Tue, 25 Feb 2003

Chinese firm to develop power plants in RI

Arya Abhiseka, The Jakarta Post, Jakarta

China Huadian Engineering Company (CHEC) signed an agreement on Monday with local companies PT Dana Mulia Sukses and PT Radu Pratama to construct power plants in Indonesia.

The planned power projects may include coal fired, hydro, combined cycle, geothermal, and gas-fired power plants.

CHEC vice president Xu Bo said in a press conference that the main target would be to fulfill power demand in Java, which made up 75 percent of the total power demand in Indonesia.

"We will concentrate on establishing about 30 power plants in Java, starting this year," he told reporters through an interpreter.

"We plan to put emphasis on the development of hydro power, which is more environmentally friendly and the fact that Indonesia has so much water reserves," he added.

However, the company refused to reveal the value of the contract because further negotiations were still needed.

"The contract value will depend on the kind of power plants to be developed," he said.

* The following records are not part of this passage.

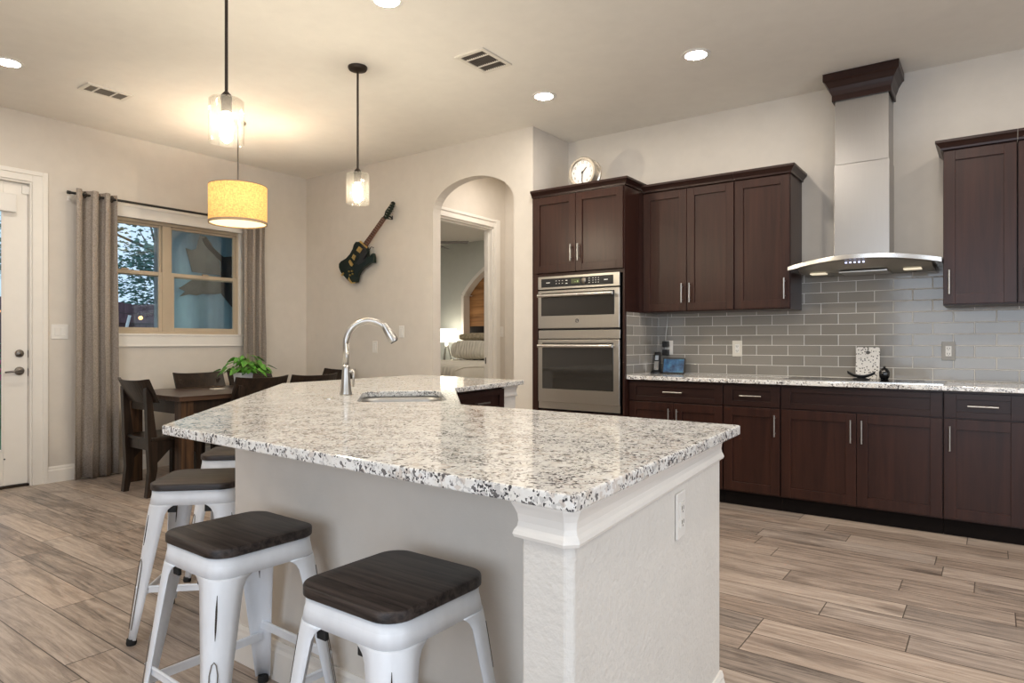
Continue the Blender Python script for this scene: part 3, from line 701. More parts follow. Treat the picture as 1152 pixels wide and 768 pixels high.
wall_cabinet('espresso wall cabinet at the photo edge, right end of the run', .117, .50, 1.408, 2.395, YU, 1, 'r', crown_path=[(.117, YU), (.50, YU), (.50, YK-.01)])

# tall oven tower
YT = 4.72
tw = thing('oven_cabinet', 'tall espresso cabinet tower around the double ovens', 'cabinet', (-3.222, YT, 0))
w = MB(); w.box(-3.222, -3.165, YT, YK-.002, 0, 2.42); w.box(-2.362, -2.345, YT, YK-.002, 0, 2.42); w.box(-3.165, -2.362, YT+.02, YK-.002, 1.75, 2.42)
w.box(-3.165, -2.362, YT, YT+.02, 1.728, 1.756); w.box(-3.165, -2.362, YT, YK-.01, 0.11, .60); w.box(-3.165, -2.362, YT+.55, YK-.01, .60, 1.75); w.box(-3.222, -2.345, YT+.06, YT+.4, 0, .11)
w.build('body', 'cab', tw, bevel=.001)
for a, b, hx in ((-3.196, -2.784, -2.815), (-2.780, -2.352, -2.747)):
    w = MB(); shaker(w, a, b, 1.762, 2.405, YT-.02, .060, .062); dd = w.build('door', 'cab', tw, bevel=.0015)
    w = MB(); w.tube([(hx, YT-.05, 1.845), (hx, YT-.05, 1.985)], .006, 10)
    for z in (1.87, 1.96): w.tube([(hx, YT-.02, z), (hx, YT-.05, z)], .0045, 8)
    w.build('handle', 'nickel', dd, smooth='auto')
w = MB(); crown(w, [(-3.222, YT), (-2.345, YT), (-2.345, YK-.01)], 2.415); w.build('crown_moulding', 'cab_h', tw)
w = MB(); w.box(-2.344, -2.306, YU+.01, YK-.004, 1.416, 2.395); w.build('filler', 'cab', tw)

ov = thing('double_wall_oven', 'stainless double wall oven with black glass doors', 'oven', (-2.76, YT, .615))
ox0, ox1 = -3.150, -2.378; yo = YT-.022
w = MB(); w.box(ox0+.01, ox1-.01, YT-.002, YT+.5, .61, 1.735); w.build('chassis', 'panel_black', ov)
w = MB(); w.box(ox0, ox1, YT-.012, YT-.002, .615, .672); w.build('bottom_trim', 'steel', ov)
w = MB(); w.box(ox0, ox1, yo, YT-.003, 1.622, 1.732); cp = w.build('control_panel', 'steel', ov, bevel=.003)
w = MB(); w.box(ox0+.035, ox1-.055, yo-.003, yo, 1.640, 1.712); cg = w.build('display_glass', 'panel_black', cp, bevel=.001)
cx = (ox0+ox1)/2
def symbol(x, z, a, b): MB().box(cx+x-a, cx+x+a, yo-.0045, yo-.003, z-b, z+b).build('printed_symbol', 'mark_white', cp)
for gx in (-.20, -.17, -.14):
    for gz in (1.668, 1.690): symbol(gx, gz, .005, .002)
for gz in (1.665, 1.690): symbol(-.10, gz, .009, .003)
for gx in (.115, .15, .175, .20):
    for gz in (1.66, 1.678, 1.696): symbol(gx, gz, .005, .0018)
symbol(-.282, 1.678, .018, .003); symbol(.267, 1.677, .017, .0035)
w = MB(); w.box(cx-.055, cx+.025, yo-.0045, yo-.003, 1.662, 1.700); w.build('clock_display', 'lcd', cp)
w = MB(); w.box(cx+.002, cx+.012, yo-.0055, yo-.0045, 1.670, 1.684); w.box(cx-.024, cx-.008, yo-.0055, yo-.0045, 1.672, 1.675); w.build('digits', 'lcd_lit', cp)
w = MB(); w.lathe([(.0, 0), (.024, 0), (.024, -.012), (.019, -.016), (0, -.016)], (cx+.068, yo-.003, 1.678), 24, 'y', False); w.build('knob', 'gunmetal', cp, smooth='auto')
def oven_door(z0, z1, gz0, gz1, hz, gl, logo=False):
    w = MB(); w.box(ox0, ox1, yo, YT-.003, z0, z1); dd = w.build('oven_door', 'steel', ov, bevel=.004)
    w = MB(); w.box(ox0+gl, ox1-gl-.01, yo-.003, yo, gz0, gz1); w.build('glass_window', 'oven_glass', dd, bevel=.001)
    w = MB(); w.tube([(ox0+.03, yo-.05, hz), (ox1-.04, yo-.05, hz)], .0145, 14)
    for x in (ox0+.05, ox1-.06): w.tube([(x, yo, hz), (x, yo-.05, hz)], .009, 8)
    w.build('handle', 'steel_light', dd, smooth='auto')
    if logo:
        w = MB(); w.lathe([(.0, 0), (.019, 0), (.019, -.003), (.0, -.003)], (cx, yo, z0+.062), 24, 'y', False); w.build('badge', 'steel_light', dd)
        w = MB(); c0 = (cx, yo-.004, z0+.062)
        w.tube([(c0[0]+.014*math.cos(a), c0[1], c0[2]+.014*math.sin(a)) for a in [k*2*pi/20 for k in range(21)]], .0016, 6)
        w.tube([(c0[0]+.003+.006*math.cos(a), c0[1], c0[2]+.006*math.sin(a)) for a in [-1+k*.5 for k in range(9)]], .0015, 6)
        w.tube([(c0[0]-.005, c0[1], c0[2]-.009), (c0[0]-.002, c0[1], c0[2]), (c0[0]-.004, c0[1], c0[2]+.009)], .0015, 6); w.build('monogram', 'panel_black', dd)
oven_door(1.292, 1.612, 1.398, 1.592, 1.567, .035, True)
w = MB(); w.box(ox0, ox1, YT-.014, YT-.002, 1.206, 1.276); w.build('divider_trim', 'steel', ov, bevel=.002)
w = MB(); w.box(ox0+.02, ox1-.02, YT-.006, YT-.002, 1.276, 1.292); w.build('vent_slot', 'panel_black', ov)
oven_door(.672, 1.198, .785, 1.172, 1.146, .045)

# backsplash
w = MB(); w.box(-2.345, .66, YK-.006, YK, .914, 1.75); struct(w.build('wall_backsplash', 'tile'), 'glossy grey subway tile backsplash')
w = MB(); w.box(-2.345, -2.338, YT+.03, YK-.006, .914, 1.416); struct(w.build('wall_backsplash_return', 'tile_side'), 'subway tile on the side of the oven tower')

# cooktop
ck = thing('cooktop', 'flat black glass electric cooktop in the granite worktop', 'cooktop', (-.72, 5.02, .914))
w = MB(); w.box(-1.185, -.255, 4.80, 5.235, .914, .920); w.build('glass_top', 'black_glass', ck, bevel=.002)
w = MB(); w.box(-1.19, -.25, 4.793, 4.800, .914, .9215); w.box(-1.192, -1.185, 4.80, 5.235, .914, .9215); w.box(-.255, -.248, 4.80, 5.235, .914, .9215); w.build('steel_edge', 'steel_light', ck)
w = MB()
for x, y, r_ in ((-1.0, 4.95, .085), (-1.0, 5.12, .07), (-.45, 4.95, .07), (-.45, 5.12, .085), (-.72, 5.03, .11)):
    w.tube([(x+r_*math.cos(k*pi/16), y+r_*math.sin(k*pi/16), .9203) for k in range(33)], .0012, 4)
w.build('burner_rings', plain('burner_ring', (.12, .12, .12), .4), ck)

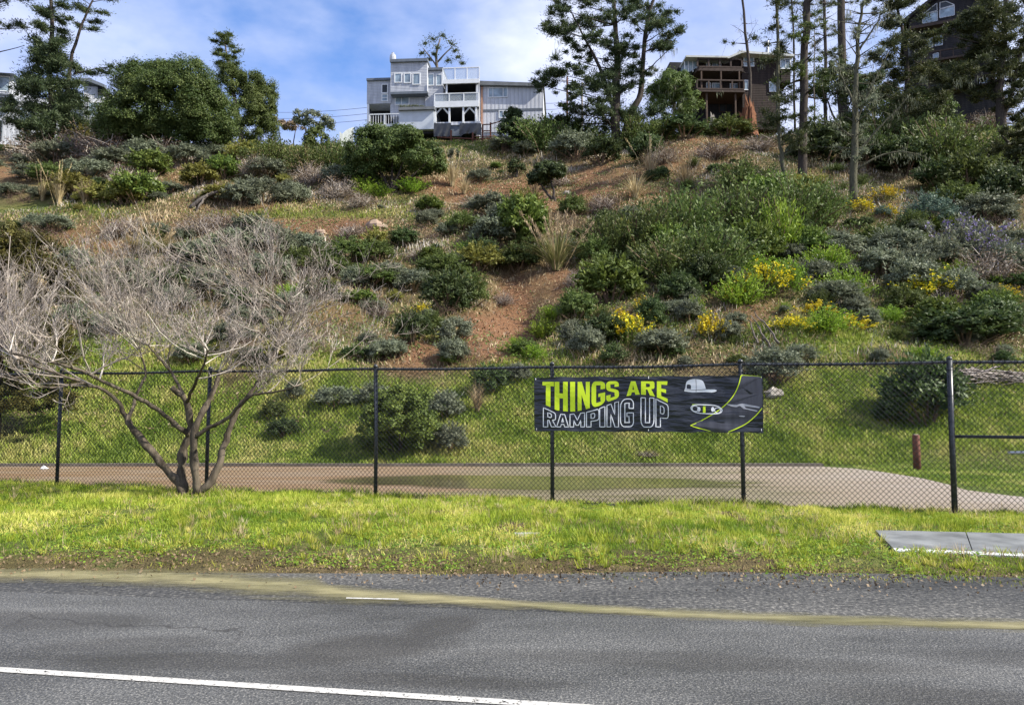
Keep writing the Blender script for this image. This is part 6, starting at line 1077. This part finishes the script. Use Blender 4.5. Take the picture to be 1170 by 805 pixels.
# words for the labels: each shrub is told apart by its size and the landmark it stands next to
LM = [(190, 120, 'the round-crowned tree on the crest'), (55, 110, 'the big left pine'), (520, 120, 'the grey house'), (447, 182, 'the big olive bush under the grey house'), (588, 150, 'the dark cone-shaped bush'), (706, 120, 'the tall spreading pine'), (637, 282, 'the big pampas clump'), (627, 204, 'the round-headed little tree'), (741, 460, 'the black banner'), (215, 470, 'the trunks of the leafless tree'), (230, 330, 'the twigs of the leafless tree'), (835, 95, 'the brown deck house'), (855, 122, 'the torn red stump'), (908, 195, 'the pair of tall trunks'), (976, 190, 'the lichen-hung tree'), (1146, 110, 'the layered right-hand cypress'), (1118, 280, 'the purple-flowered bush'), (1072, 246, 'the blue-green dome bush'), (1128, 428, 'the grey brush pile'), (1048, 515, 'the short brown bollard'), (700, 322, 'the big fresh green shrub'), (816, 375, 'the bright yellow flowering shrub'), (10, 380, 'the golden conifer'), (240, 225, 'the fallen log'), (590, 350, 'the bare soil gully'), (455, 480, 'the olive fence-side bush'), (885, 380, 'the leaning dead branches'), (960, 390, 'the sunny grass patch'), (786, 202, 'the dead straw fan'), (360, 240, 'the grassy terrace edge'), (470, 410, 'the soil scar by the fence rail'), (1090, 500, 'the right-hand fence post'), (600, 255, 'the tall olive shrub'), (790, 250, 'the feathery thicket'), (360, 165, 'the small tree by the pale fence'), (1060, 95, 'the dark gabled house')]
def dirword(dx, dy):
    h = 'right' if dx > 0 else 'left'; v = 'below' if dy > 0 else 'above'
    if abs(dx) < .45 * abs(dy): return 'straight ' + v
    if abs(dy) < .45 * abs(dx): return h + ' of'
    return v + ' ' + h + ' of'
groups = {}
for e in PLANTS:
    o, kind, look, px, py, w, h, label, p = e
    o['group'] = look + 's on the hillside' if look[-1] != 'h' else look + ' on the hillside'
    if label: o['label'] = label; continue
    d = sorted(LM, key=lambda l: (l[0] - px) ** 2 + 1.5 * (l[1] - py) ** 2)[0]; mz = w * np.linalg.norm(p - CAM) / F
    size = 'tiny' if mz < .9 else 'small' if mz < 1.5 else 'medium' if mz < 2.4 else 'large'
    groups.setdefault(size + ' ' + look + ' ' + dirword(px - d[0], py - d[1]) + ' ' + d[2], []).append(e)
ORD = ['', '', 'second', 'third', 'fourth', 'fifth', 'sixth', 'seventh', 'eighth', 'ninth']
for lb, es in groups.items():
    es.sort(key=lambda e: e[3])
    for i, e in enumerate(es): e[0]['label'] = lb if len(es) == 1 else ('leftmost ' if i == 0 else 'rightmost ' if i == len(es) - 1 else ORD[i + 1] + ' from left, ') + lb.replace('straight ', '').replace('small blue-green', 'blue-green').replace('the big ', 'the ').replace('the tall ', 'the ').replace('fresh green leafy', 'green leafy').replace('dry russet-brown', 'russet').replace('the torn red', 'the red').replace('dark grey-green', 'grey-green').replace('leaning dead', 'dead').replace('medium ', '')
for e in PLANTS:
    if len(e[0]['label'].replace('-', ' ').split()) > 15: print(len(e[0]['label'].split()), e[0].name, e[0]['label'])
print('plants', len(PLANTS))
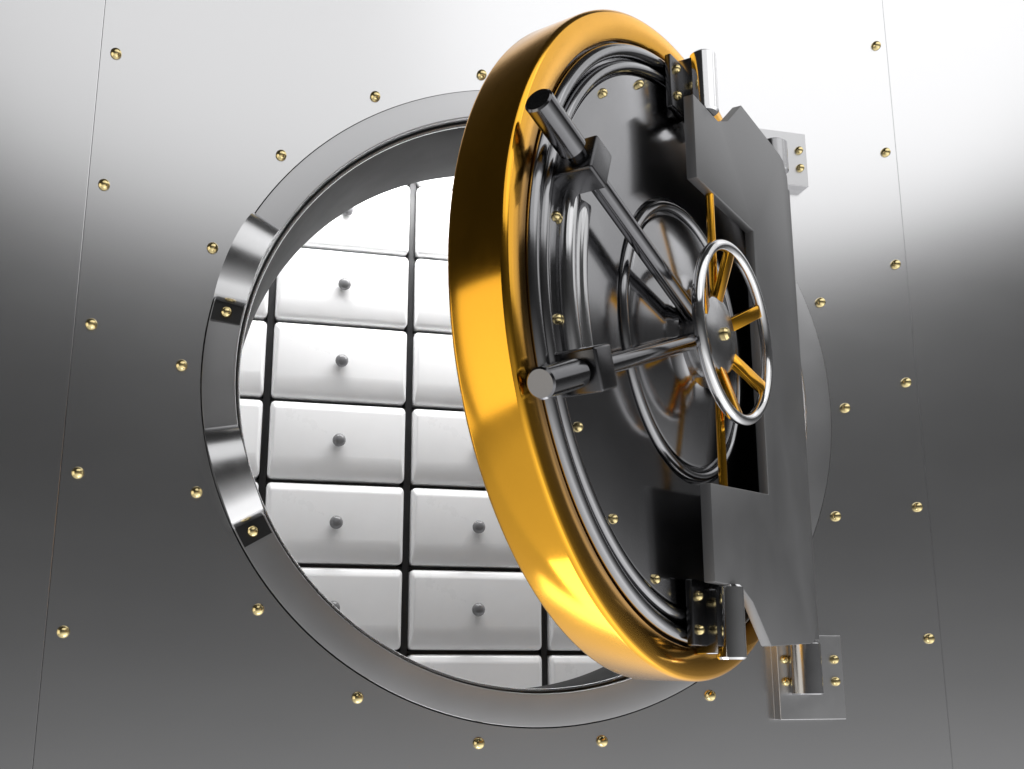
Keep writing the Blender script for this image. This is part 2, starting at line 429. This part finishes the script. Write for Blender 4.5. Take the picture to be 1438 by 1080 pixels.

There have been fears that Java and other areas in Indonesia would suffer a power crisis in the next two or three years because of fast growing electricity demand. To avoid blackouts, the cash-strapped government has been pushing private firms to invest in the country's power sector.

Xu was optimistic his company could meet Indonesia's demand for electricity because of CHEC's extensive experience in the sector.

He pointed out that CHEC operated 60 coal-fired and hydro power projects in China, the U.S., Chile, Argentina and Sudan.

"At the moment, the political and economic relationship between China and Indonesia is good and we see it as being opportune to begin the (power project) collaboration," he said, when asked whether he was concerned about the uncertainties plaguing the local power sector.

CHEC is a subsidiary of the state-owned China Huadian Corporation.

Currently, CHEC is one of the largest general contractors in China's power sector, and owns 116 power plants, with a combined power capacity of 31,090 megawatts.

"We plan to add between 4,000 and 5,000 megawatts per year worldwide, with Indonesia receiving a big portion of this," Xu said.